The Beaumont Court of Civil Appeals has expressly held that under the provisions of the Texas Tort Claims Act a county is liable in damages for injuries or death caused by the negligent act of a county employee. County of Brazoria v. Radtke, 566 S.W.2d 326, 329 (Tex.Civ.App.—Beaumont 1978, writ ref’d n.r.e.). Although Radtke involved a claim for personal injury rather than wrongful death, there can be no rational reason for imposing liability on a county who negligently causes injuries but excusing one who negligently injures with fatal results.
We, therefore, hold that the Wrongful Death Statute does not exempt counties from liability for wrongful death imposed by the limited waiver provisions of the Texas Tort Claims Act. The point of error brought by Harris County is overruled.
By post-submission brief permitted by this court, Harris County contends that should liability be imposed upon the county by virtue of the Texas Tort Claims Act it should be limited to $100,000 as provided in the statute. Tort claims Act, ch. 292, 1969 Tex.Gen.Laws 874, (repealed 1985). This issue was raised by the court during oral argument and all parties were given the opportunity to address it.

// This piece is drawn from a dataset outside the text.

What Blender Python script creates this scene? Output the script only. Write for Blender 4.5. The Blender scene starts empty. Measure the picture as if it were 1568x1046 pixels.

The judgment signed by the trial court recited that the jury had found Harris County to be ninety percent negligent and Whipple to be ten percent negligent. It ordered that Harris County and Whipple were jointly and severally liable for damages in the amount of $273,000 and prejudgment interest in the amount of $55,711.54. The amount to be paid by each defendant was not specified further. The liability assigned to the county for the damage award alone exceeds the statutory maximum of $100,000.

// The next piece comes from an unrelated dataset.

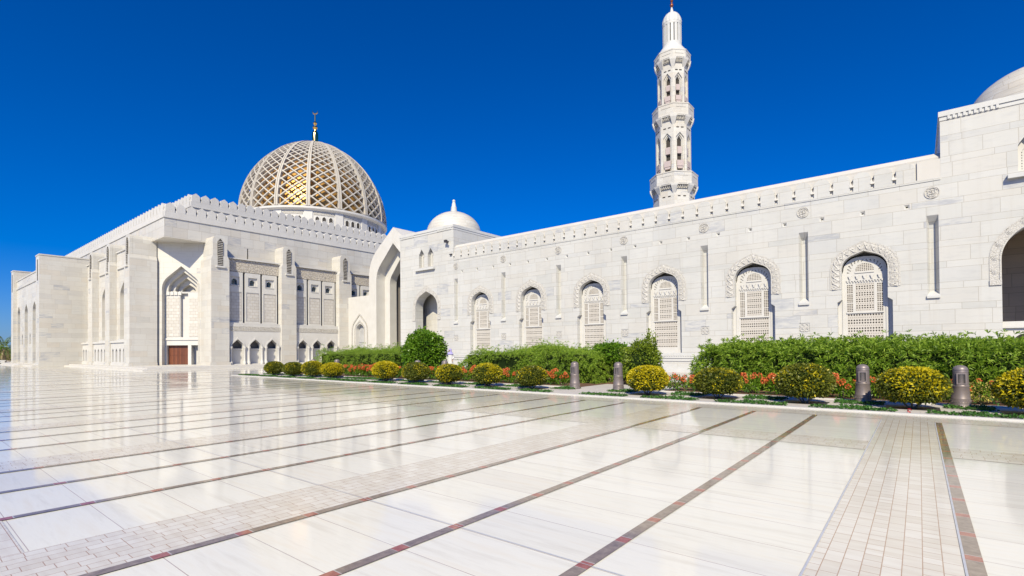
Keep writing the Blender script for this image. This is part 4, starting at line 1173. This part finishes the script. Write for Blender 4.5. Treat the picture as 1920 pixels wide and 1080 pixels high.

The Supreme Court of Texas has consistently restricted the amount of damages imposed on governmental units to the maximum allowed by the Texas Tort Claims Act. See Trinity River Authority v. Williams, 689 S.W.2d 883, 886 (Tex.1985); Weller v. State, 682 S.W.2d 234 (Tex.1984); City of Austin v. Cooksey, 570 S.W.2d 386, 387 (Tex.1978). Since the county would have no liability but for the Act, the limitations of the Act must be accepted along with its benefits. Cooksey, 570 S.W.2d at 387. The Court has held that (i) the maximum recovery under the Texas Tort Claims Act is $100,000 per person injured (Id. at 388); (ii) the Act prohibits the addition of prejudgment interest; and (iii) there is no statutory right to prejudgment interest. Weller, 682 S.W.2d at 234. Appellate court holdings have further enforced the limitations of the Act. A sovereign does not waive the $100,000 limit of liability imposed by the Texas Tort Claims Act by failure to plead and urge it; the damages are strictly limited to those imposed by the statute. City of Houston v. Arney, 680 S.W.2d 867, 874-75 (Tex.App.—Houston [1st Dist.] 1984, no writ); State Highway Department v. Pinner, 531 S.W.2d 851, 858 (Tex.Civ.App.—Beaumont 1975, no writ).
We, therefore, reform the judgment and limit Harris County’s liability for damages to $100,000 as provided in the Texas Tort Claims Act. The remaining defendant, Lorraine Whipple, remains jointly and severally liable for the amount of the judgment in excess of $100,000.
The judgment of the trial court is reformed and, as reformed, affirmed.